I’ve used the pronoun “she” of the kaajer lok because they
are
, mainly, women—except the drivers, who are a special breed and a cut above the kaajer lok. Shampa, who was married off hastily before succumbing to TB, experienced marriage for what it is in its first celebratory phase in a working-class woman’s life—a rescue and absolvement from a future of domestic work. If the man
is sober and relatively well-off—that is, if he owns a small shop or a taxi—it’s possible his wife will be spared from becoming part of the immense churning that is kaajer lok. But even if he isn’t a destitute alcoholic, she, once the bliss of early married life is over and reality crowds in, might well start work as a maid, especially if the family is ambitious, and wants to give their children an education better than they had. Most often the men aren’t sober. This is what adds, in periodic waves, new women to the ranks of the kaajer lok. These days, very few women search for work cold, in the streets, or dependent on their friends’ advice, but turn up at one of the several “centres” in Calcutta that supply houses with domestics and carers. The advantage for the domestic of working via the centre is that they’re paid a daily wage rather than a monthly salary, and this works out better for them, as the wage adds up to a more substantial salary than they’d have got as a full-time employee. In return, the centre keeps a small percentage. My father’s carer, Kamala, comes to us from one of the smaller and less greedy of these centres, and she has to give to it only ten of the one hundred and ninety rupees she earns daily. In return, she’s with my father for a full twelve hours, sometimes nodding off, as she has a punitive routine, and on certain days wakes up at three o’clock in the morning to collect water because of a recurrent drinking water shortage in her area, VIP Nagar. (No problem with running water for bathing, she says; it’s the
mishti
or “sweet” drinking water that’s in short supply, and is provided by municipal corporation trucks at dawn, distributed by a pipe three times a week to people who’ve presumably been lining up with the resolution of shoppers at a sale.) She’s here at eight to attend to my father. When she rises and walks about, it’s in a scalded tiptoe, like the devout negotiating a bed of coals, an effect created by her corns. My father, whose main aim now is to be left alone, can’t stand Kamala; but it’s with my mother that she
has repeated spats, as once daughter-in-law and mother-in-law did, mysterious, bottled-up outbursts, indicative that each has a strong view on truth and reality, but also of the wearingness of human contact, which rarely ever does credit to human beings.

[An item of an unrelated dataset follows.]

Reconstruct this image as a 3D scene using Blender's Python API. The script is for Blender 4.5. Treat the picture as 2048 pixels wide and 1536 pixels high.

I recently called the person who runs the centre through which we employ Kamala; he was loath to meet me. “Let’s talk on the phone please,” he said. “I don’t know enough about this business—it’s my wife who really runs it. She’s away.” His wife had been a nurse at Ruby Nursing Home, and then Divine Nursing Home, and had made good use of the networks she’d built up of carers and nurses when they started the centre in 2009. This man, Debashish Das, had been a manager in a small fertiliser company, then branched out, with the impulse towards freedom common to middle-class Bengalis, into the fertilisers business himself. That venture (as is also often the case with those Bengalis’ bright ideas) was a non-starter; unrewarding, with farmers deferring payments, and too demanding. He then got into the private car hire business, first with a Tata Indigo, and then an Indica; it changed Mr. Das’s life, and became a limited but flourishing trade. This centre for domestics was his latest essay, established upon his wife’s contacts, and an enterprise he was pretty confident about. “There’ll always be demand,” he told me.

Supply was ensured too. Cyclone Aila, or Hurricane Aila as it’s often known locally, had devastated crops and cultivation in North and South 24 Parganas beyond the city in 2009, the year of Mr. Das’s centre’s inception, and its after-effects still sent a steady trickle of women towards him, and from him eventually to our part of the city. The women from these centres—not Kamala, though, for she’s very much a Calcutta person—have the sullen, shell-shocked air of refugees, of people who don’t know where they are and what they’re doing there. They are unimpressed by upper-middle-class luxury; they’re swiftly bored; they’ve worked
in one kind of world all their lives, and are now being asked to comprehend different appetites and demands which make them look despondent and probably feel homesick. “Women also have to work because their men drink,” said Mr. Das. “They drink and die.” We discussed the adulterated liquor—country liquor or “hooch” as it’s romantically called by newspapers—that claimed, in mid-December, the lives of one hundred and seventy men in a town near the Bihar border. What had struck me was not just the scale of the tragedy, but how little sympathy was expressed in the media for these fatally misguided drinkers.

When a domestic with whom you’ve had a long-term, rocky relationship—one that goes on and off, on and off—begins to feel restless, there may well be signs, so indecipherable as to be non-existent, that she’s about to go again. I’m thinking of Lakkhi’s last stint with us—by “last” I don’t mean “final,” but “most recent.” There’s never anything but a cursory finality in one’s interaction with a domestic; renewal is usually in the offing.

After Lakkhi’s husband’s painful demise, she returned distractedly to the fold. In two months, her timings were awry again; midday when it should have been ten o’clock; then later than midday. And she deftly smuggled a little companion into the room adjoining the kitchen. At first, only his voice could be heard—high-pitched, pointed, intermittent, making no kind of sense; then I caught glimpses of his wispy figure.

I realised I’d seen him before. He’d been smaller then—Lakkhi’s grandchild, who’d come with her before on a couple of visits. He was still small for a four-year-old, and I was drawn to his high spirits. The boy, whose name was Raja, brought out the vagrant in me; I’d go off in the middle of my writing to investigate his whereabouts.